Son como un fenómeno paranormal que ya debería haber llamado la atención de Íker Jiménez. Y es que supone un lujo cada vez más extraño poder disfrutar de espacios donde esas fieras se vacían para un centenar -en ocasiones muchas menos- de ilustres almas rockeras que apreciamos el “duende” que se crea fruto de una relación de cercanía. Eso no se compra en un cajero automático, eso se tiene, bueno mejor dicho, lo tenemos los que sentimos ese cosquilleo en el estómago cuando suenan los primeros acordes y Alejandro “Espina” bajista de Ilegales*, te mira en plan «contaba contigo» y durante el bolo adivina cuál es tú disco favorito por tus reacciones ante el repertorio. Y además te permiten que al final del concierto les “riñas” por el tiempo que llevan sin venir.
Nuestra pequeña fortuna nos durará hasta que las hienas de alguna multi, el IVA cultural, los permisos y licencias municipales, etc. aniquilen a los últimos románticos. Pero mientras queden locos responsables de salas y bandas formadas por músicos auténticos allí estaremos los del “rollo conciertero” resistiendo y disfrutando, junto a ellos.
Ya lo sabéis: ESTÁN ENTRE NOSOTROS.
(*) Alejandro Blanco , conocido en el circuito musical como Alejandro “Espina” falleció repentinamente, el pasado día 11 de marzo de 2016 a los 45 años por un paro cardíaco, mientras se encontraba en su domicilio de Oviedo.
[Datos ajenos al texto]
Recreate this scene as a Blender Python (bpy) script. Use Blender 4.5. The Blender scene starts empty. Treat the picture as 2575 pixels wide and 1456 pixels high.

Junto a su banda Ilegales, en la que se mantuvo como bajista del trío durante la mayor parte del tiempo transcurrido entre 1994 y 2016, era un claro exponente de esos músicos a los que me refiero en el artículo, lo sé porque tuve la suerte de disfrutar de bastantes actuaciones de Ilegales y compartir algunos breves pero emocionantes momentos con él. Como la anécdota que cito, con la que intento rendirle mi humilde homenaje. “Alejandro , sigues entre nosotros.”